Discrete Optimization

Trimester Program

September 6 - December 17, 2021

Organizers: Daniel Dadush, Jesper Nederlof, Neil Olver, Laura Sanità, László Végh

Discrete optimization is an extremely active area with increasingly deepening connections to other areas of mathematics. We aim to take classical areas of discrete optimization in modern directions, and to foster the use of techniques from other areas.

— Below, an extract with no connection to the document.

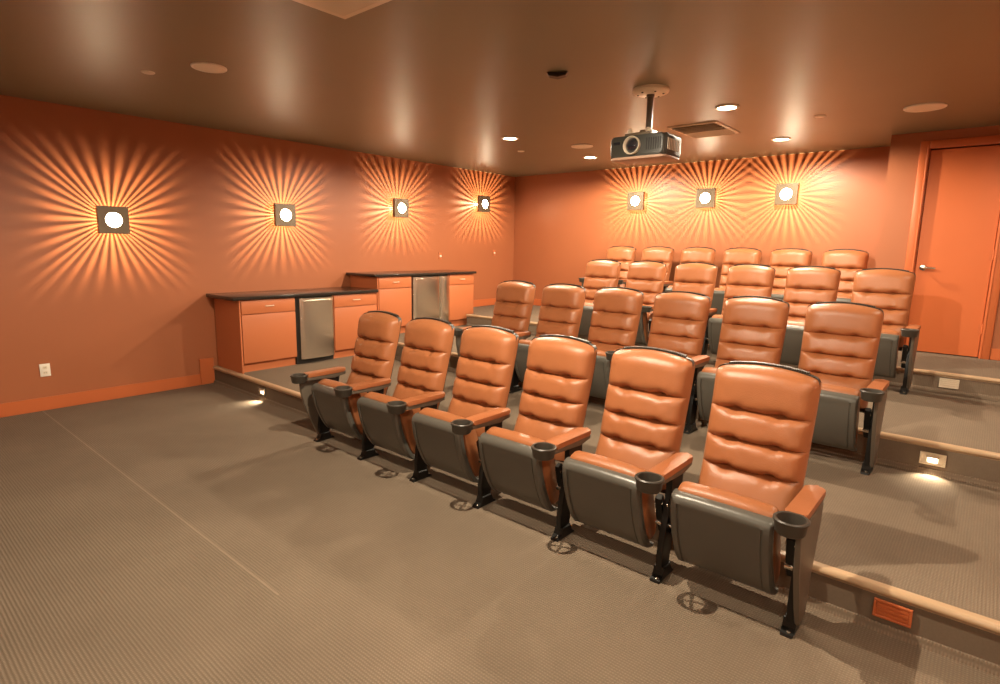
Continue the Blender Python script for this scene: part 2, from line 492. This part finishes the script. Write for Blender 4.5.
def arm_parts(root, sx, end):
    x = sx*AX
    pad = prism(B(), rounded(x-0.041, x+0.041, -0.146, 0.215, 0.02, 6, (0.036, 0.036, 0.010, 0.010)), 2, 0.545, 0.574, 0.010, 3)
    o = obj('armrest_pad', pad, m_pad, root, 50); o['label'] = 'orange padded armrest top'
    arm = prism(B(), [(-0.150, 0.520), (0.10, 0.506), (0.196, 0.522), (0.206, 0.545), (-0.150, 0.545)], 0, x-0.035, x+0.035, 0.006, 2)
    obj('arm_frame', arm, m_std, root, 40)
    cy = -0.204
    cb = lathe(B(), [(0.050, 0.512), (0.056, 0.520), (0.060, 0.556), (0.0655, 0.562), (0.066, 0.570), (0.061, 0.574), (0.053, 0.572), (0.0505, 0.562), (0.047, 0.518), (0.0465, 0.512)], (x, cy, 0), 2, 36, closed=True)
    for a in (20, 110):
        rb = B(); box(rb, -0.048, 0.048, -0.006, 0.006, 0.513, 0.517)
        rb.transform(Matrix.Translation((x, cy, 0)) @ Matrix.Rotation(radians(a), 4, 'Z'))
        me = bpy.data.meshes.new('t'); rb.to_mesh(me); rb.free(); cb.from_mesh(me); bpy.data.meshes.remove(me)
    obj('cup_holder', cb, m_cup, root, 40)
    st = B()
    prism(st, [(-0.042, 0.03), (-0.046, 0.12), (-0.036, 0.22), (0.000, 0.34), (0.020, 0.43), (0.010, 0.512), (0.150, 0.516), (0.140, 0.44), (0.112, 0.34), (0.076, 0.22), (0.050, 0.12), (0.042, 0.03)],
          0, x-0.015, x+0.015, 0.005, 2)
    obj('side_standard', st, m_black, root, 40)
    if end:
        q = x + sx*0.016
        ep = prism(B(), [(-0.188, 0.519), (-0.182, 0.43), (-0.156, 0.33), (-0.118, 0.23), (-0.076, 0.13), (-0.042, 0.045), (0.044, 0.045), (0.050, 0.12), (0.080, 0.22), (0.124, 0.34), (0.164, 0.44), (0.186, 0.520)],
              0, min(q, q+sx*0.022), max(q, q+sx*0.022), 0.008, 2)
        e_ = obj('end_panel', ep, m_std, root, 40); e_['label'] = 'grey-brown end panel'
    ft = B()
    prism(ft, [(-0.085, 0.0), (0.085, 0.0), (0.080, 0.012), (0.048, 0.022), (0.042, 0.062), (-0.040, 0.062), (-0.046, 0.022), (-0.080, 0.012)], 0, x-0.026, x+0.026, 0.004, 1)
    fo = obj('foot', ft, m_black, root, 40)
    for yy in (-0.066, 0.066):
        bb = lathe(B(), [(0.010, 0.010), (0.010, 0.018), (0.004, 0.022)], (x+0.004, yy, 0), 2, 8)
        bo = obj('bolt', bb, m_chrome, fo, 40); bo['label'] = 'bright bolt head'
    for hs in ((-1, 1) if not end else (-sx,)):
        xa = x + hs*0.015; xb = x + hs*0.050
        hb = prism(B(), [(-0.030, 0.40), (0.000, 0.415), (0.050, 0.30), (0.090, 0.24), (0.078, 0.20), (0.030, 0.21), (0.000, 0.30)], 0, min(xa, xb), max(xa, xb), 0.005, 1)
        h = obj('hinge_bracket', hb, m_black, root, 40)
        for (yy, zz, rr) in ((0.014, 0.262, 0.014), (-0.012, 0.375, 0.009)):
            pb = lathe(B(), [(rr, min(xa, xb)-0.003), (rr, max(xa, xb)+0.003)], (0, yy, zz), 0, 14)
            p = obj('pivot_pin', pb, m_chrome, h, 40); p['label'] = 'bright pivot pin'
def make_seat(kind):
    root = thing('theater_seat', 'seat', 'theater seat')
    bs = obj('backrest_cushion', back_cushion_bm(), m_leather, root, 75); bs['label'] = 'tufted orange leather back cushion'
    sh = obj('backrest_shell', back_shell_bm(), m_shell, root, 45)
    obj('ribbed_cap', top_ridge_bm(), m_shell, sh, 30)
    obj('seat_cushion', seat_cushion_bm(), m_leather, root, 60)
    obj('seat_pan', pan_bm(), m_pan, root, 32)
    arm_parts(root, 1, kind == 'right')
    if kind == 'left': arm_parts(root, -1, True)
    return root
ROWS = [('front row', 0.0, 0.0, 0.0), ('second row', 1.735, H1, 0.0), ('third row', 3.452, H2, 0.0), ('back row', 4.975, H3, -0.60)]
ORD = ['rightmost', 'second from the right', 'third from the right', 'fourth from the right', 'fifth from the right', 'leftmost']
EXTRA = {('front row', 0): 'beside the orange step light', ('second row', 0): 'beside the lit step light'}
protos = {q: make_seat(q) for q in ('right', 'inner', 'left')}
placed = set()
for (rn, y, z, dx) in ROWS:
    for k in range(6):
        loc = (X0 + dx - S/2 - S*k, y, z)
        lab = 'orange leather theater seat with tipped-up cushion, %s in the %s' % (ORD[k], rn)
        if rn == 'back row': lab = 'orange leather theater seat by the back wall, %s in the back row' % ORD[k]
        grp = 'theater seats in the ' + rn
        q = {0: 'right', 5: 'left'}.get(k, 'inner')
        if q not in placed:
            placed.add(q); src = protos[q]; src.location = loc; src['label'] = lab; src['group'] = grp
        else:
            dup(protos[q], loc, lab, None, grp)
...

The trimester program will:

  • explore links between tropical geometry and the geometry of linear programming, in order to tackle fundamental questions in these areas;
  • exploit techniques from continuous optimization to make progress on new and classical problems in combinatorial optimization and online optimization;
  • build on recent progress in approximation algorithms, such as the very exciting successes regarding the travelling salesman problem;
  • consolidate technology transfer between the above areas and the theory of parameterized complexity.

By bringing together the best researchers from the above areas, we anticipate making new connections between these areas as well as deepening existing ones.

The trimester program comprises one introductory school covering various topics in discrete optimization relating to the program and four workshops with the following preliminary titles:

  • Tropical geometry and the geometry of linear programming
  • Continuous approaches to discrete optimization
  • Approximation and relaxation
  • Parametrized complexity and discrete optimization

The dates for these events will be scheduled in due time.